Many people would like to start investing, but keep putting it off: «I don’t have enough money», «I could lose it all», «it’s for experts». Meanwhile large sums sit idle in the bank for years, and goals like retirement, financial independence or the kids’ education drift further away. Often the real obstacle isn’t resources: it’s four wrong beliefs. Let’s dismantle them one by one — without telling you what to do, just how things stand.
Myth 1 · Saving and investing are opposites
Saving is associated with prudence, investing with something risky and uncertain. In fact they aren’t alternatives, but two tools with different jobs. Saving builds a safety net: covering surprises, planned expenses, having cash available now. Investing is there to grow capital over time.
Thinking you must choose between them is a mistake: sound money management wants both. An emergency fund can stay liquid and accessible, while capital earmarked for distant goals can be invested to seek growth above inflation. They aren’t enemies — they’re allies.
Myth 2 · If I invest I could lose everything, so better not to
It’s the most common fear: investing gets linked to market crashes and stories of people who lost money speculating. But risk doesn’t depend on whether you invest, it depends on how: there’s a chasm between buying highly speculative instruments and building a diversified portfolio with a long-term horizon.
Market history shows it well. As you change the mix between stocks and bonds, both how much you can gain and how much you can lose in a bad year change. It’s a trade-off, not a flaw: more stocks lift the average return but widen the swings. It’s no coincidence that «all-in-one» funds like the LifeStrategy come in grades — 20, 40, 60, 80% equity.
The chart shows how far a bad year can fall. But there’s a second, less intuitive effect: losing and recovering aren’t symmetric. Lose 50% and you don’t get back to even with a +50%, but with a +100% — because you restart from a smaller base. The deeper the hole, the more the required gain explodes.
And how much time does it take to climb back? Here the numbers need caution. The longest and most-studied series are those of the US market, in dollars — that’s where the most data and research exist. The academic reference is the Global Investment Returns Yearbook by Dimson, Marsh and Staunton (over a century of data): historically, recovery has ranged from a few years to more than a decade, depending on the crash.
Two caveats change the figures a lot. Dividends: reinvested, they shorten the recovery; the scariest numbers you read («1929 took over fifteen years to regain its highs») usually look at price only and ignore dividends. Currency: those figures are in dollars; a euro investor also carries the exchange rate, which can make the same fall deeper or shallower once converted.
So far we’ve talked about falls that, sooner or later, were recovered. But there’s an extreme the US averages never show: entire markets that went to zero.

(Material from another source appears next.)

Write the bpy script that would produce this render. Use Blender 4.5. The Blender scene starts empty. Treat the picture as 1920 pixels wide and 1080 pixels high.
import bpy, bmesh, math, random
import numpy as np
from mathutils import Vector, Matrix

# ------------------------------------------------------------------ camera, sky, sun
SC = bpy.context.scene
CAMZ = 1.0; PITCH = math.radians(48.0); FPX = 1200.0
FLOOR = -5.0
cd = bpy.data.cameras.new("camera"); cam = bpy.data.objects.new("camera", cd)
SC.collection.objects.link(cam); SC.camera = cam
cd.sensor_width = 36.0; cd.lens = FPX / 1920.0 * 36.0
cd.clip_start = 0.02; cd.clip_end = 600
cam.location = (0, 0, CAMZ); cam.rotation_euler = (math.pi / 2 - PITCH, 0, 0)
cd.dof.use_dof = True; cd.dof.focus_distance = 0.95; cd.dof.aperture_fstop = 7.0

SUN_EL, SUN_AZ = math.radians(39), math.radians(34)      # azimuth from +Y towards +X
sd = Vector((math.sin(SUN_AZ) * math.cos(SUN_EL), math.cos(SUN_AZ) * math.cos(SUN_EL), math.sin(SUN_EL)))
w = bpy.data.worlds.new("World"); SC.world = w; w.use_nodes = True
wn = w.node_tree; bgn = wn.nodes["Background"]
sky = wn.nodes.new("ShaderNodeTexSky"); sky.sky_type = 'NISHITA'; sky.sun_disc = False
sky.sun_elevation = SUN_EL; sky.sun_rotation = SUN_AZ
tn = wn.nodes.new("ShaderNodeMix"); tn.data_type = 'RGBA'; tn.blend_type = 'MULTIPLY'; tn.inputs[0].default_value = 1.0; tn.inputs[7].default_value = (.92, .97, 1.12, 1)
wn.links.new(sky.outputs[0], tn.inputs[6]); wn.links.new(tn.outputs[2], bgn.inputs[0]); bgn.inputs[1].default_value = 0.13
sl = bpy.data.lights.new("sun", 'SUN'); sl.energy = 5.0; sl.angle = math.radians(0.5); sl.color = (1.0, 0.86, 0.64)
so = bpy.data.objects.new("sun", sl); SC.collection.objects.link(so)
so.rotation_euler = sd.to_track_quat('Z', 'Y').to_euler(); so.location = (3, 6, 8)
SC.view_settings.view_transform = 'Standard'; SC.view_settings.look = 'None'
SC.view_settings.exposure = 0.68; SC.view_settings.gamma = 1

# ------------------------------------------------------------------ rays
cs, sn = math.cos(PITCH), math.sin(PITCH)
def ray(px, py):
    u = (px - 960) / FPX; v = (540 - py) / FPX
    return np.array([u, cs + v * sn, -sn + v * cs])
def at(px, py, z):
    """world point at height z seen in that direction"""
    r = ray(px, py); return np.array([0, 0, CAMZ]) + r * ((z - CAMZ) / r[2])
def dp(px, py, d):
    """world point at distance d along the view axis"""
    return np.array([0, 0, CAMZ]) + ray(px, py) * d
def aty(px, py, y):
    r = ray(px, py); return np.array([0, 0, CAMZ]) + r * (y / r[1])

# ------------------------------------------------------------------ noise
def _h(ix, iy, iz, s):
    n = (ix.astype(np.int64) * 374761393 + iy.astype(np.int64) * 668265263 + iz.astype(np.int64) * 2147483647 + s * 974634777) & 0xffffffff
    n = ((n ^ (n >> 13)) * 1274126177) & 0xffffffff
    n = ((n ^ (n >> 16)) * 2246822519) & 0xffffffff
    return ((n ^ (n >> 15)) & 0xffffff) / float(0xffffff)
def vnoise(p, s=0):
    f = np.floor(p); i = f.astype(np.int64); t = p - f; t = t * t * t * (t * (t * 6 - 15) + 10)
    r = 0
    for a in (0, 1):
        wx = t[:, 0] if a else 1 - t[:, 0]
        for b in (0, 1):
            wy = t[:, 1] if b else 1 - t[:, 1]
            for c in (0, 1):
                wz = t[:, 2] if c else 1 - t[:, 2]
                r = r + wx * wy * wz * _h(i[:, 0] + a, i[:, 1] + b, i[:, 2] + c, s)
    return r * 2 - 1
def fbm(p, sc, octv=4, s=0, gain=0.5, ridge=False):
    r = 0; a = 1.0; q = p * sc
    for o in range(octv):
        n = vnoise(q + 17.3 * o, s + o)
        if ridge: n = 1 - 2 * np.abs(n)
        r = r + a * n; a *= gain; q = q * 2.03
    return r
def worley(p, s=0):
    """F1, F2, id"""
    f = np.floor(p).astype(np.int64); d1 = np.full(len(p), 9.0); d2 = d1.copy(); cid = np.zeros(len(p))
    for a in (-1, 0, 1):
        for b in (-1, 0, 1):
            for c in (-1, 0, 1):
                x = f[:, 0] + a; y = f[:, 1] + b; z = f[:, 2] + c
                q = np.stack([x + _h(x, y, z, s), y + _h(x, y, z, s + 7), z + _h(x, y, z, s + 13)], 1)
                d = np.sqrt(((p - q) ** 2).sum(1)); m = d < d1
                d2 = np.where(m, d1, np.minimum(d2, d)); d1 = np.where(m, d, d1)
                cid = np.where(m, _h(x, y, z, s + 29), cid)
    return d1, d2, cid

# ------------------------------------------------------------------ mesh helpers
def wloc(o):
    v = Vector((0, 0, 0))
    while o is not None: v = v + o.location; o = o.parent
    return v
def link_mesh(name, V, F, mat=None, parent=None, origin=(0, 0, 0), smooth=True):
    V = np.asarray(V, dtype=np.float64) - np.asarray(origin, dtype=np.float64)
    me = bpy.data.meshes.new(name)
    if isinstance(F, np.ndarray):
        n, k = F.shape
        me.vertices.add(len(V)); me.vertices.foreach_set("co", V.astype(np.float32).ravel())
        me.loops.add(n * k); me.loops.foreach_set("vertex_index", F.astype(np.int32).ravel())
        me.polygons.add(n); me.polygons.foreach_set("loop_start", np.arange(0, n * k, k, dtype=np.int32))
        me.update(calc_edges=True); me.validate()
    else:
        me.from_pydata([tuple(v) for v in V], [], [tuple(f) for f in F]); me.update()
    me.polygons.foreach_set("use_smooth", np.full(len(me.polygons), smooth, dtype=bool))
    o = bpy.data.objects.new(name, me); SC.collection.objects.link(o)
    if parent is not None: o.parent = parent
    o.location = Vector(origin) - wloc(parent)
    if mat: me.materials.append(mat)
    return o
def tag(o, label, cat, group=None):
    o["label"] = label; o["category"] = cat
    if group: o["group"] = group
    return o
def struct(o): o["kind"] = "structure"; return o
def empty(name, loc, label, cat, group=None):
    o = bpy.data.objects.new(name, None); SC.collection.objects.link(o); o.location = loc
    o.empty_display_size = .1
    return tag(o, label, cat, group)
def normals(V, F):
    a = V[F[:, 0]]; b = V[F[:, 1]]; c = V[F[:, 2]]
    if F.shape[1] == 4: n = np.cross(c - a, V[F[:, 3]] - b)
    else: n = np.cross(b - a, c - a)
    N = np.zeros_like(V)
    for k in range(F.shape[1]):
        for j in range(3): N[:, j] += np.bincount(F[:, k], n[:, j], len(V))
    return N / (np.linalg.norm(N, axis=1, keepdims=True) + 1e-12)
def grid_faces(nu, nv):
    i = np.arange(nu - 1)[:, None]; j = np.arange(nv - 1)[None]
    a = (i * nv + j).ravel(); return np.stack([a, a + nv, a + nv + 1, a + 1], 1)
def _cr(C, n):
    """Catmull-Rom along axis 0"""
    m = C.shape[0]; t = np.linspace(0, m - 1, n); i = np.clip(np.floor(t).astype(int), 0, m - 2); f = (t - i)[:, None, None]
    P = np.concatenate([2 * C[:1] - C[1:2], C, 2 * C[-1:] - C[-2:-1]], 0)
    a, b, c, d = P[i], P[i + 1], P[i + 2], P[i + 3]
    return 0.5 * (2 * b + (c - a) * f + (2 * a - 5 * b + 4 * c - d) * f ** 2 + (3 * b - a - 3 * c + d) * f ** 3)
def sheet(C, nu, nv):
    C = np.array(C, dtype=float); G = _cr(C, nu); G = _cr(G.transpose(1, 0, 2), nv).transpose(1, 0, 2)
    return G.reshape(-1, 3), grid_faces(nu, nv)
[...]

And there’s something almost everyone ignores: not investing is a risk too. Cash sitting in the bank keeps the same number — ten thousand euros stay ten thousand euros — but its purchasing power changes. If prices rise, the same amount buys less and less: capital loses real value. There’s no risk-free choice; there’s only the choice of which risk to face — the temporary volatility of investments, or the near-certain erosion of purchasing power. Here’s how much the second one weighs:
Myth 3 · You need a lot of money to invest
The idea that investing is for big fortunes belongs to the past. Today you can start with modest amounts and build your capital gradually. What matters most isn’t the starting figure, but regularity.
Paying in a sum every month lets you harness one of finance’s most powerful principles: compounding. Returns generate further returns, creating a «snowball» effect that grows with the years. For many investors the decisive factor isn’t how much they invest at the start, but how early they begin: time is the most valuable ally.
Myth 4 · You must be a finance expert
Some imagine investing means hours on charts, following economic news and predicting markets. Most research on personal finance points instead to a simple conclusion: the outcome depends more on behaviour than on the ability to forecast. You don’t need economists or traders; you need, far more:
- clear goals;
- knowing your time horizon;
- investing in a diversified way;
- keeping costs low;
- avoiding impulsive decisions in moments of panic or euphoria.
Skills help, but discipline matters much more.
The uncomfortable truth: not deciding is already a decision
Many believe leaving money in the bank means staying neutral. It doesn’t: holding all your wealth in cash is an investment choice in its own right. You’re choosing an asset that gives nominal stability but that, over the long run, can lose real value to inflation. Not investing doesn’t avoid all risk: it simply accepts a different one.
Not deciding doesn’t shield you from risk. It just picks which risk you run.
In conclusion
Investing isn’t betting, chasing quick gains or becoming a market expert. It’s using time and the growth of the economy to try to protect and grow your wealth. Those who build long-term results aren’t necessarily the richest or the most skilled: often they’re simply the ones who got past their fears and started.
Because the highest cost, over the long run, isn’t always investing. Often it’s waiting too long before doing so.